Silahşör, "emniyet güçleri tarafından onlarca kişinin öldürüldüğü 1999'daki öğrenci protestoları, Mir Hüseyin Musevi'nin cumhurbaşkanlığı seçim sonuçlarına itirazıyla başlayan 2009 olayları, ekonomik sorunlar nedeniyle alevlenen daha sonra rejim karşıtı gösterilere dönüşen Aralık 2017 olayları ve son olarak geçen ay yaşanan gösterileri" hatırlatarak, söz konusu protestoların halkın siyasal, ekonomik ve sosyal talepleri nedeniyle yaşandığını belirtti.
- "Halk bu yönetimin neresinde?"
İranlı Vekil Silahşör, sözlerini şöyle sürdürdü:
"İran'da özel imtiyazlara sahip, seçkin bir sınıf oluştu. Yönetimde cumhuriyetçilik, merkeziyetçiliğe kaydı. Ülkenin idari işlerinde totaliter, paralel kurumlar söz sahibi oldu. Düzenin Maslahatını Teşhis Konseyinden tutun Anayasayı Koruyucular Konseyine, Ulusal Güvenlik Yüksek Konseyinden, Devrim Kültür Konseyi, Sosyal Medya Şurası ve son olarak 3 yönetim organına (yasama, yürütme, yargı) kadar durum böyle. Peki halk bu yönetimin neresinde?"
Ülke yöneticilerinin toplumun sosyal sorunlarından habersiz olduğuna dikkati çeken Silahşör, "Karar alıcılar, toplumun sorunları nelerdir?
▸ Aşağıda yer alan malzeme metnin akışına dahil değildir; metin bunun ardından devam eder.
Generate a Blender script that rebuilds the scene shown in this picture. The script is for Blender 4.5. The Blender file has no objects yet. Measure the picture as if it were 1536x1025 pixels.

Ne gibi sosyolojik değişiklikler olmuştur ve halkın fakirlik ve sosyal sorunları nelerdir, bilmiyorlar. Çünkü halkın içinde yaşamıyorlar. Eğer halkın arasında olsalardı, halkın fakirliğini ve feryatlarını duyarlardı." değerlendirmesinde bulundu.
Silahşör, ayrıca geçen ay yaşanan olaylarda emniyet güçleri tarafından öldürülen göstericilerin ailelerinin yüzüne bakamadıklarını sözlerine ekledi.
- Tartışmalı benzin zammı kararı
ABD yaptırımlarının da etkisiyle ekonomik açıdan zor günler geçiren İran halkı, 15 Kasım'da Yargı Erki Başkanı, Meclis Başkanı ve Cumhurbaşkanından oluşan Ekonomi Koordinasyon Yüksek Konseyinin kararıyla benzine yüzde 300 zam yapıldığının açıklanmasının ardından protestolara başlamıştı.
Ülkenin birçok kentinde 3 gün süren gösterilerde kamu binaları, bankalar, benzin istasyonları tahrip edilmiş, marketler yağmalanmıştı. Gösterilerle ilgili olduğu öne sürülen 7 bin kişinin gözaltına alındığı belirtilirken, Uluslararası Af Örgütü gösterilerde en az 208 kişinin öldüğünü açıklamıştı.
Cumhurbaşkanı Ruhani, zamdan haberinin olmadığını söylemiş, lider Hamaney, kararın kendisine ait olmadığını savunarak söz konusu kararı desteklediğini söylemekle yetinmişti.
İran Petrol Bakanı Bijen Namdar Zengene ise benzin zammıyla ilgili kararın kendileri tarafından alınmadığını ve sadece uyguladıklarını açıklamıştı.